The symbolism couldn’t be clearer. Ashton Gate, a stadium that once hosted just a few hundred fans for a Champions League clash with Barcelona, will now be the permanent home of Bristol City Women. Today it sells out Lionesses games and averaged nearly 7,000 for WSL matches. That’s not just growth — that’s cultural shift. In a city with a history of turning underground movements into global exports, the timing feels almost poetic.
But this isn’t only about bricks, mortar and balance sheets. Football’s power is measured in its ability to connect, to create experiences that stick long after the final whistle. Mercury13’s model is about weaving women’s football into the everyday — not as an add-on, but as something central to the rhythm of a city. Matchdays at Ashton Gate, with live screenings, local energy, and a collective sense of celebration, are set to feel more like festivals than fixtures. It’s the kind of atmosphere that can make a club not just a team to support, but a lifestyle to buy into.

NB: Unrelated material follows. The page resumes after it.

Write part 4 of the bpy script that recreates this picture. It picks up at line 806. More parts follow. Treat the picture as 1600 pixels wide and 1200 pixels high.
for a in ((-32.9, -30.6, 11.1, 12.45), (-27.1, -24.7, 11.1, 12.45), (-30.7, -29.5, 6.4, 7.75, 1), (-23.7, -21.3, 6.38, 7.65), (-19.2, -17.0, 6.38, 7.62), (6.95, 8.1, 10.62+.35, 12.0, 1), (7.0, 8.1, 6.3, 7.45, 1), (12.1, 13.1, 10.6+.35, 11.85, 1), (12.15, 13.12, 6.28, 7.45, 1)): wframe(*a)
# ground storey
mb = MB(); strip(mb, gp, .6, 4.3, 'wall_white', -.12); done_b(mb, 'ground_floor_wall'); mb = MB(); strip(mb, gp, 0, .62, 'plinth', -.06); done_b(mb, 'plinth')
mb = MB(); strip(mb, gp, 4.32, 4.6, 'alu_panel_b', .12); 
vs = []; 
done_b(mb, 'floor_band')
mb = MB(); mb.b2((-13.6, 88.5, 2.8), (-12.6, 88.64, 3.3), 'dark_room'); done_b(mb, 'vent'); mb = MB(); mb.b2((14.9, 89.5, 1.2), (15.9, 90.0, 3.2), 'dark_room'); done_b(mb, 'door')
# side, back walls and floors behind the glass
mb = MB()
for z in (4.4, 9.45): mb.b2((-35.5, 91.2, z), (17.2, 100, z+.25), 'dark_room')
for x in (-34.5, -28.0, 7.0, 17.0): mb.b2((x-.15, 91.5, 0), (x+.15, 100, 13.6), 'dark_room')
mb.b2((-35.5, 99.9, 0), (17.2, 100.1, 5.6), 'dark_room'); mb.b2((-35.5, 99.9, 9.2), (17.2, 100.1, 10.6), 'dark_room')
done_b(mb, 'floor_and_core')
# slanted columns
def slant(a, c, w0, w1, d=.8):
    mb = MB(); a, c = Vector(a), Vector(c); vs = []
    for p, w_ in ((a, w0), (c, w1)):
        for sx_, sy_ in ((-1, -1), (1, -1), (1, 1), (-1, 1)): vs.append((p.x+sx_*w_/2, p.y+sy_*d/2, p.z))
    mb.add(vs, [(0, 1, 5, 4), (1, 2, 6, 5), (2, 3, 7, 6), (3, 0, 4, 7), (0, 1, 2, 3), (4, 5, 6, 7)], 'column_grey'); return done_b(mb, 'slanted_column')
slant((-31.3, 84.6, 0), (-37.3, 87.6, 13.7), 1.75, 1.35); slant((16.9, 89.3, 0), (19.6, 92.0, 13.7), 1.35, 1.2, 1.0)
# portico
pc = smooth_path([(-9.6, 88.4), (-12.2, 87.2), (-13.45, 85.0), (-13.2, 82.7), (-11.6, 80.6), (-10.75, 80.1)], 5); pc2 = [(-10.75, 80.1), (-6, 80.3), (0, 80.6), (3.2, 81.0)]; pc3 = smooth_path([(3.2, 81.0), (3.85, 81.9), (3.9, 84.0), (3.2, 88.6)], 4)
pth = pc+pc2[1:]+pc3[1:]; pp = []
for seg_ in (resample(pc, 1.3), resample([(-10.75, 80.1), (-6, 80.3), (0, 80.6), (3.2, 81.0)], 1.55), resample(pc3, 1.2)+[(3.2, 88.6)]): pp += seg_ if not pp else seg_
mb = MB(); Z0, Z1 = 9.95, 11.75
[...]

On the pitch, new Head Coach Charlotte Healey has rebuilt her squad with 13 signings and clear intent: promotion back to the WSL. Off it, the commitment to the Robins High Performance Centre and the club’s Tier 1 Academy underlines a long-term vision that connects youth pathways to first-team opportunity. It’s an ecosystem designed for sustainability, but it’s also one that reflects the city’s character: progressive, creative, proud of its roots yet restless for what’s next.
The Lansdown family will retain a minority share, but this marks a shift from custodianship to something that feels more like a generational handover. As Steve Lansdown himself said, this is about finding the right partner at the right time. Mercury13’s approach, centred on women’s football rather than treating it as an extension of the men’s game, sets this apart from anything England has seen before.
Globally, the women’s game is at a tipping point. Record crowds, fresh broadcasting deals, and an ever-growing audience demanding something distinct. In that context, Mercury13’s arrival in Bristol feels bigger than one club. It’s a statement that the next wave of football culture won’t be defined by legacy institutions alone, but by new voices prepared to see the game differently.
When City Women step out at Ashton Gate on 27 September for their first home match of the season, the energy will feel like more than 90 minutes of football. It’ll be a celebration of everything this city stands for: independence, creativity, resilience. For fans who’ve been there through highs and lows, and for the wider women’s game watching on, this moment could come to symbolise something bigger — the point where women’s football stopped asking to be compared and started writing its own story.
Bristol City Women’s first game at Ashton Gate this season is on Saturday 27 September, with a 6pm kick-off set to follow a live screening of the Rugby World Cup Final in the stadium’s Independence Sports Bar, creating a celebratory double event for fans.